A proposta de Schäuble implica, pois, que a Eurolândia se remeta a uma dimensão governável. Como o rapazinho que não temeu declarar que o rei ia nu, apontou o dedo do realismo à retórica da aspiração com que todos os dirigentes europeus se acham ainda compelidos a vestir as suas declarações. Quebrou o tabu de pôr em dúvida qualquer aspecto do projecto europeu. Para os que preferem a construção sólida ao pensamento idílico, as suas palavras foram bem-vindas.

Visto da Alemanha

A chanceler de ferro impõe as suas regras

Enquanto a Spiegel-Onlineanuncia a "iminente vitória" de Angela Merkel no dossiê grego, sobretudo depois do apoio francês à "solução FMI", o Frankfurter Allgemeine Zeitung (FAZ) traz à primeira página a inversão das regras políticas na UE. Ao propor a exclusão dos países menos cumpridores da Zona Euro, a Alemanha "diz abertamente, e pela primeira vez, que deixou de estar disposta a pagar seja que preço for pela integração europeia".

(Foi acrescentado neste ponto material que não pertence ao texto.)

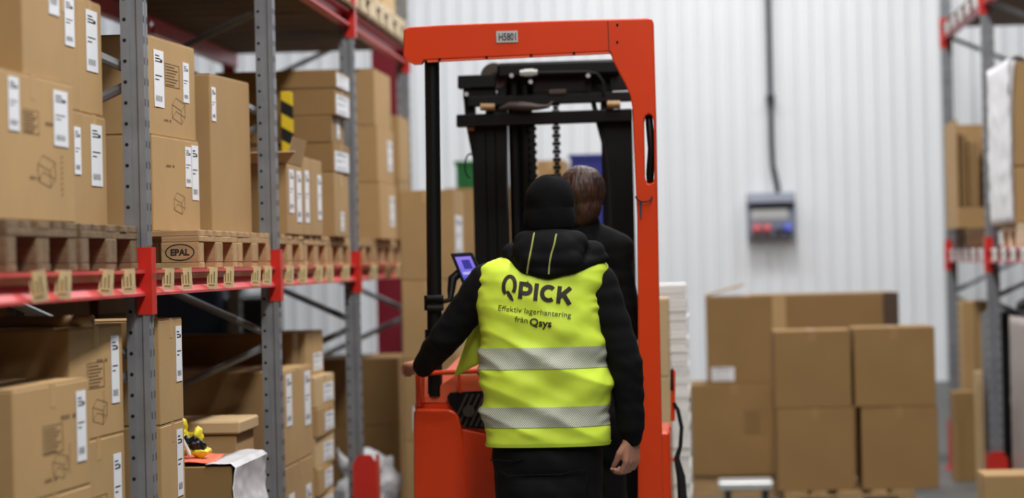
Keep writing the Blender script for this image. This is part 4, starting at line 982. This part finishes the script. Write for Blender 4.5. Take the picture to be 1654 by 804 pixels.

No início do seu mandato, a chanceler seguiu as pisadas do artesão da reunificação, Helmut Kohl, renunciando a milhões de euros de subsídios, para preservar a paz com a Polónia, e "pôs em primeiro lugar a coesão da Europa, relegando para segundo plano os interesses alemães". Hoje, porém, Merkel faz marcha-atrás, "praticando uma política sem preocupações morais, como a habitualmente praticada em países como o Reino Unido".

Segundo este diário conservador, a partir de agora a palavra de ordem em Berlim é esta: "A nossa prioridade não é a Europa, mas o povo alemão". Daí que, no Conselho Europeu de 25-26 de Março, Merkel vá ser "menos flexível do que esperariam os europeus do Sul". "Ela governa um país que já não se entusiasma com a integração europeia. A percepção que os alemães tiveram de uma Alemanha tesoureira da Europa gerou um clima eurocéptico."

O FAZ considera que esta mudança constitui "um golpe profundo para a Europa, mais profundo do que muitas alterações por tratado". A velha guarda europeia, que defende o conceito de uma UE como união para a paz, vai decerto encarar com inquietação esta mudança de atitude, conclui o diário, segundo o qual a UE se tornou contudo demasiado grande para ser "levada às costas" apenas pela Alemanha.